Thursday, July 12, 2007

Thursday Again

It is so tiring to sit here sometimes. For most of the days in the month, I am content; when they retired us, we went freely and with a sense of relief. Ragnarok had been averted, now was the age of men, and old warriors like me could hang up our hammers and play chess. (I play a mean game; nothing I like better than hacking off a man's two bishops and leaving him to suffer. And I have no qualms about sacrificing a queen for rook-and-three-pawns. But I digress.)

I was sipping coffee and reading the Annals Assessing An Aggravated Age And Auditing Antagonistic Adults (yes, typical alliteration) in peace, when my hammer, so long mounted on the wall, began to glow. This is not an everyday occurrence.
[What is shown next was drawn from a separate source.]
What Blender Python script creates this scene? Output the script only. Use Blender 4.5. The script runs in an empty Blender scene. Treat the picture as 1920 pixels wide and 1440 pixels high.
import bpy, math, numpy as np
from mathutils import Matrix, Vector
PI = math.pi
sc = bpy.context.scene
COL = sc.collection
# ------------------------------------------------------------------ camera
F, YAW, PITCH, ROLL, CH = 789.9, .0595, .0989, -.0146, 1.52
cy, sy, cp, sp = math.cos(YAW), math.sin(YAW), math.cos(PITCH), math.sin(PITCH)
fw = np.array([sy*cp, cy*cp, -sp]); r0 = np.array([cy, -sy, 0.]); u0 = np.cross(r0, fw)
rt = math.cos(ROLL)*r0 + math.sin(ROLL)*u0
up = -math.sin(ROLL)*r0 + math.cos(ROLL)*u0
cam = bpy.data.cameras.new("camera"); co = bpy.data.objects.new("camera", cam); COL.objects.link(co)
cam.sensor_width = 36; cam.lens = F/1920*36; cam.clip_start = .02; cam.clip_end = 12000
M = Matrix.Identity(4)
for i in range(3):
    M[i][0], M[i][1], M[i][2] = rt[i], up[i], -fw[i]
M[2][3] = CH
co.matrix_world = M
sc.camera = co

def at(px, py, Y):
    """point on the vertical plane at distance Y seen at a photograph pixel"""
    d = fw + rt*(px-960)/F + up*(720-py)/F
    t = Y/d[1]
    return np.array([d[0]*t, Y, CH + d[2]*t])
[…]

My hammer is forged of uru and it only glows when in the presence of the svartalfar, the undead, or an imp of the perverse.

Naturally, I stood up. The wielding of storm and lightning requires space (and time, of course) and I was not used to dealing with things sitting down. "Mjolnir, what is it?" I asked the hammer. Silly question. Most hammers are too dumb to answer questions, although not dumb in the sense of 'lacking vocal ability'. Lacking an aural answer, I looked around.

And there it was. On my carpet, someone had flung a pamphlet. It had a characteristically lurid cover and title for that kind of tract. Across its polychromatic cover was plastered the phrase Why Your God Does Not Exist. I smiled grimly to myself. Feeding its author to Huginn and Muninn would be fun, although a ravenous indigestion (or two) would probably be the result.

I opened the tract, knowing what I would find. As usual, the commonplace arguments. Let me summarise them for you; you, in this twenty-first century of the days of the Christ, have probably heard them in various forms before.
  1. A natural occurrence is by definition that which happens regularly and frequently. A miracle is by definition something that happens rarely and unpredictably. Evidence for the former is by definition more common than evidence for the latter. A reasonable person accepts that for which there is more evidence rather than that for which there is less. Hence reasonable persons prefer natural occurrences over miracles.

  2. If God is fully good, He would destroy evil. If God is fully powerful, He could destroy evil. Since evil exists, God is either not fully good or not fully powerful.

I laughed. There are gods, and there are gods. And there are spurious arguments. Huginn and Muninn, in the absence of my late (although, some say early) ancestor's continuing absence, had frequently parodied these arguments over my head. Let me summarise Huginn and Muninn.
  1. Humans are a natural phenomenon. They frequently use their intelligence to modify their environment to support their continuing existence. Yet it is clear that the spontaneous emergence of humanity has happened only once, and also that humans have an increasing tendency to not believe that a superior intelligence has adjusted cosmological constants to support their continuing existence. They prefer to believe that it a unique sequence of events occurred instead. Of course, there is no evidence that either is a superior case, since both look to be miraculous. Who is fooling whom?

  2. Let us assert that evil exists. Then if God is fully good, He would want evil to be destroyed. And if God is fully powerful, He would have the power to do so. Hence the fact that evil continues to exist implies that if God exists, evil will be destroyed one day.

Birds, birds. Those two are so funny. I told Mjolnir to switch itself off, took the pamphlet to the shredder, and went back to my journal and some Taiwanese coffee. I muttered to myself (or is that 'my self'?) the mystic phrase, "Lim peh ka li kong..." I am sure that there is plenty of implicit deity in that phrase.